▶ _PROVIDED INFORMATION_:
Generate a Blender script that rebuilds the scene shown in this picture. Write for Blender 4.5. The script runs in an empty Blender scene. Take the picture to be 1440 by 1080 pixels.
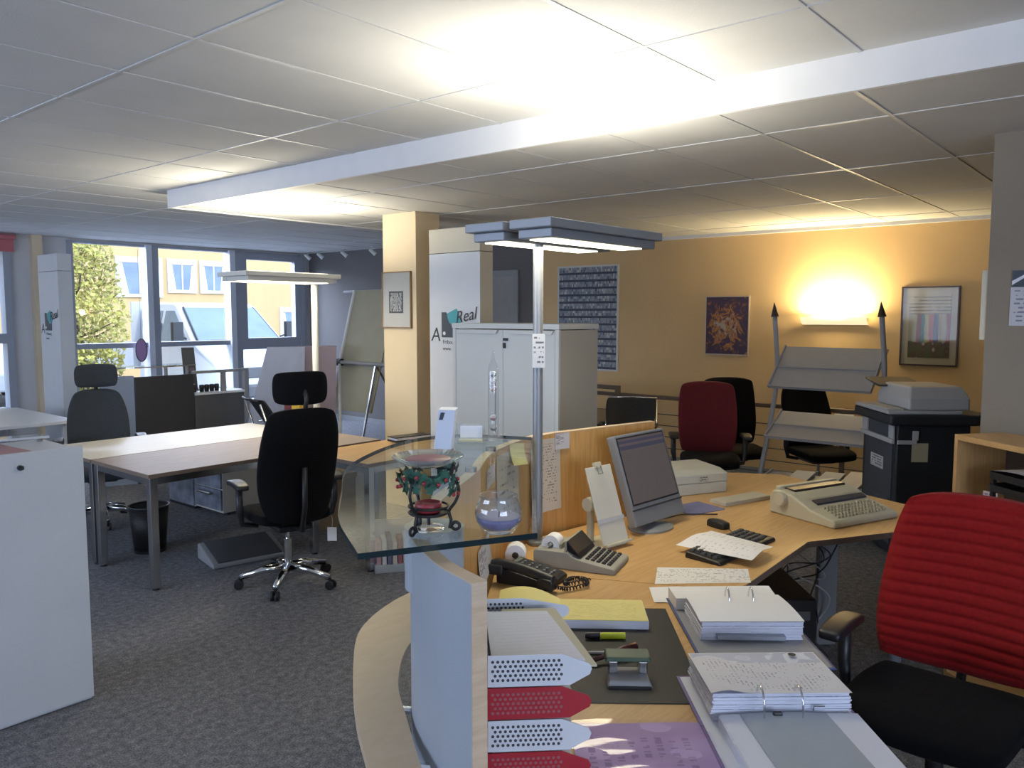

...

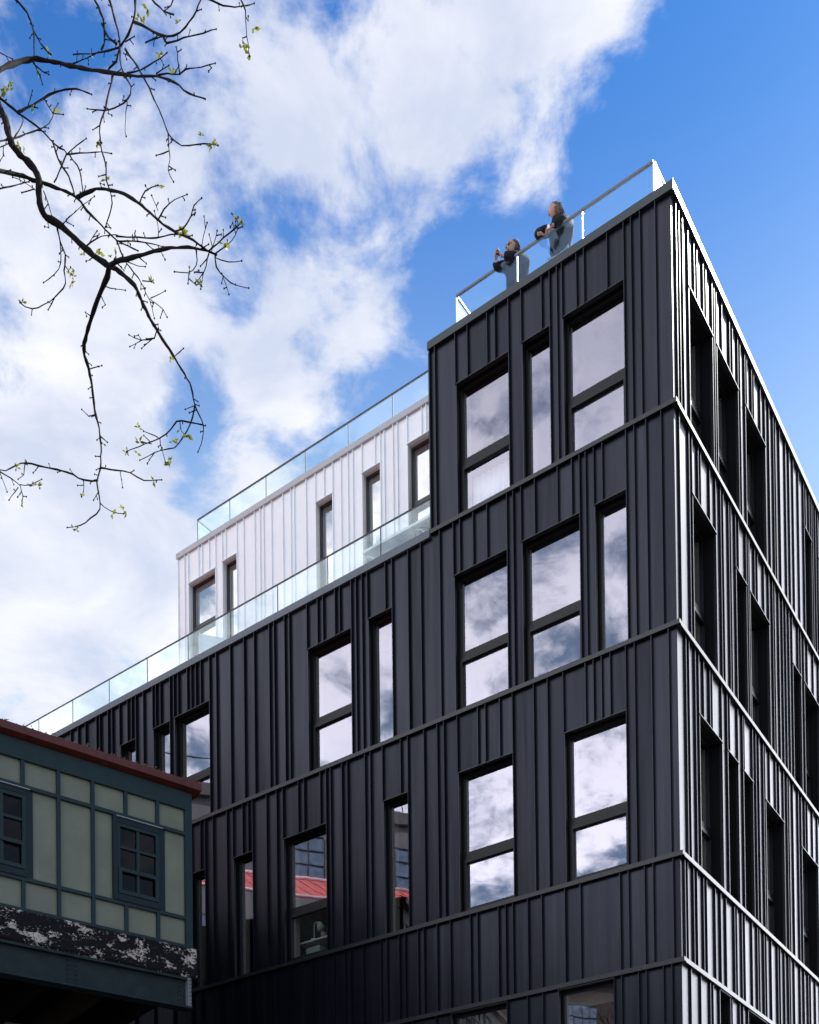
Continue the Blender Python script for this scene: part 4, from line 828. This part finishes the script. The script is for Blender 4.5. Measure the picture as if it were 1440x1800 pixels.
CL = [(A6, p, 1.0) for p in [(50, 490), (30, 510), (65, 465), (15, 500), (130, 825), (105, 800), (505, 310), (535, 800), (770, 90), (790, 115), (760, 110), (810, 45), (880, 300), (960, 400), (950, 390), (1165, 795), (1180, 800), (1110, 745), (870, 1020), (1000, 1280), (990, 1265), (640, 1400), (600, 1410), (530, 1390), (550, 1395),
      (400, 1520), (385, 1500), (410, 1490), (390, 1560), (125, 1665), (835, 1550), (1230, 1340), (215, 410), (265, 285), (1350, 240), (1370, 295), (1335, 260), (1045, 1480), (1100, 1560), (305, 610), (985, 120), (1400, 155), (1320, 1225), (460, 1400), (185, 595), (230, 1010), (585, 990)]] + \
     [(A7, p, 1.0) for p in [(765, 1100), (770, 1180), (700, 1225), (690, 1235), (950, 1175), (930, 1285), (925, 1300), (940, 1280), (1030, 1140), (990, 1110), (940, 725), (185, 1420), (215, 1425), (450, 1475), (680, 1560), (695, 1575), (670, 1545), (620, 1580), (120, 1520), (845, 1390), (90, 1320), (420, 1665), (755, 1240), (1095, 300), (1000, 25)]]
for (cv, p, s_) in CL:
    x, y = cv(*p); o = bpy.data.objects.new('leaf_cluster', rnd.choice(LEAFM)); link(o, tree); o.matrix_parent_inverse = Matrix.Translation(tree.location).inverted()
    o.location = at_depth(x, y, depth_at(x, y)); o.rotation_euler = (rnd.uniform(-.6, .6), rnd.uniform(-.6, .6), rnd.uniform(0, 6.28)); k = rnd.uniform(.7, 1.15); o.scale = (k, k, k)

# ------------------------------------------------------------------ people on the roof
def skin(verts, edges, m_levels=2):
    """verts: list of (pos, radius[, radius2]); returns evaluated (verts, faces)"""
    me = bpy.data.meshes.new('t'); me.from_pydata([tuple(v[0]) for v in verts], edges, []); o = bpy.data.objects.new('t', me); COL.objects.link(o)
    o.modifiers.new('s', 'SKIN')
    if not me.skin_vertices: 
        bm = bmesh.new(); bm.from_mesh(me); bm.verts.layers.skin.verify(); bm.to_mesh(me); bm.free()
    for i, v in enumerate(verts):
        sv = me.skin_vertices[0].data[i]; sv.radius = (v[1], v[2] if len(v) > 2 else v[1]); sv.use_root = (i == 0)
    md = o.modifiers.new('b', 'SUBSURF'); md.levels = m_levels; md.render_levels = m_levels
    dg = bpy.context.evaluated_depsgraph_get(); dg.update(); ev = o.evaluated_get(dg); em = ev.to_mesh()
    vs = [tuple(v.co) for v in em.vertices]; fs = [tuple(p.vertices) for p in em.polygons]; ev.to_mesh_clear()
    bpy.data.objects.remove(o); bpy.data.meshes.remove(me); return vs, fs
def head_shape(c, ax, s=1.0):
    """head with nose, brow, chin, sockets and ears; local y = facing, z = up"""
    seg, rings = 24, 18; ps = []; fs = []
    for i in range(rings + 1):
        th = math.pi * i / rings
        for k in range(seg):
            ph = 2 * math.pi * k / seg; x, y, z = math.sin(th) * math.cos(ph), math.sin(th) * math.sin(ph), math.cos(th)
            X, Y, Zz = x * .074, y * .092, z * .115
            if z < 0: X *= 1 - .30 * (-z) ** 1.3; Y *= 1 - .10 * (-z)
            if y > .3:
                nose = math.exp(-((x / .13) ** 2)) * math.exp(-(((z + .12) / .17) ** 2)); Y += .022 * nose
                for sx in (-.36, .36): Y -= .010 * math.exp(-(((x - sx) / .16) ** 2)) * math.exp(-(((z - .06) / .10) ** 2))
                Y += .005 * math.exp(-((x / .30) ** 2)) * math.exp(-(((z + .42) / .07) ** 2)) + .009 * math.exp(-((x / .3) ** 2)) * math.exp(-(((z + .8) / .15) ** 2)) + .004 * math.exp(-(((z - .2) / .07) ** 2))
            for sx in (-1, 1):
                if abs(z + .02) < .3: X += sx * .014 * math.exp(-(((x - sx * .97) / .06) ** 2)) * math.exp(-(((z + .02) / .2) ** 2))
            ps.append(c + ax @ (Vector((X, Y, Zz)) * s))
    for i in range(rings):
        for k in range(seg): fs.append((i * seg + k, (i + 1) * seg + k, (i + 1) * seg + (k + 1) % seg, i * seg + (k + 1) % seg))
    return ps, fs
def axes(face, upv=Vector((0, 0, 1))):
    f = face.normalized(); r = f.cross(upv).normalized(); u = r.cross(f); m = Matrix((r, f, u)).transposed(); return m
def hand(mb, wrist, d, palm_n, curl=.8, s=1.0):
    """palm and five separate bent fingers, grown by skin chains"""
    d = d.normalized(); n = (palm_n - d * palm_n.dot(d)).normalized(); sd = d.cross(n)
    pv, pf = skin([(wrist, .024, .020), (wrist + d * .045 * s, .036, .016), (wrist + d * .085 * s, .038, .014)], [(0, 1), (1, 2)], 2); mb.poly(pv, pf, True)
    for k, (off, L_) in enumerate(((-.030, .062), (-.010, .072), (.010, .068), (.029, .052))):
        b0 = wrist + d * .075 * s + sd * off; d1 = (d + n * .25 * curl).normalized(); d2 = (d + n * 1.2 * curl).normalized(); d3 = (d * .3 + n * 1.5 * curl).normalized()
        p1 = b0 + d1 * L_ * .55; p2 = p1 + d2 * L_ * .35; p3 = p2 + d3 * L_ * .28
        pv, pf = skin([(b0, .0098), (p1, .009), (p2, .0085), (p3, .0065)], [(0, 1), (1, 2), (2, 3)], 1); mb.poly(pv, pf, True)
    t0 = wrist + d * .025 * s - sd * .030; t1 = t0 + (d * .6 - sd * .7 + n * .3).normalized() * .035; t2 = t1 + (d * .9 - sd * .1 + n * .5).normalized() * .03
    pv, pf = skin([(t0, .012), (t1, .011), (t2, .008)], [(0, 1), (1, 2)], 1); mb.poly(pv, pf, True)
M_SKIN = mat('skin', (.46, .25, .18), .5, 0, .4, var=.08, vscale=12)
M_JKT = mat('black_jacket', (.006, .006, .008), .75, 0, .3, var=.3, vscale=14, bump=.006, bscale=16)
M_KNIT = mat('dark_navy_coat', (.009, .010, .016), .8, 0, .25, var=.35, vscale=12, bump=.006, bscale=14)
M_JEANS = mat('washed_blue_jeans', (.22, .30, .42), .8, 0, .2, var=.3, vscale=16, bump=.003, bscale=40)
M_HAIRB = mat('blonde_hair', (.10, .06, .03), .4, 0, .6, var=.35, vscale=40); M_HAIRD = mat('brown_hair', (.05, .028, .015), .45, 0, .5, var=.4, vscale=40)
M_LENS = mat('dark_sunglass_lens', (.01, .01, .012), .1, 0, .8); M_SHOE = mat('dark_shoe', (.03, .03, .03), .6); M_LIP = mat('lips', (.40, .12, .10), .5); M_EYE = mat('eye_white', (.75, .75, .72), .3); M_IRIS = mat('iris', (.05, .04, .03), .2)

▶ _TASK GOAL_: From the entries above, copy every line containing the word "Blender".

▶ _SOLUTION BELOW_:
Generate a Blender script that rebuilds the scene shown in this picture. Write for Blender 4.5. The script runs in an empty Blender scene. Take the picture to be 1440 by 1080 pixels.
Continue the Blender Python script for this scene: part 4, from line 828. This part finishes the script. The script is for Blender 4.5. Measure the picture as if it were 1440x1800 pixels.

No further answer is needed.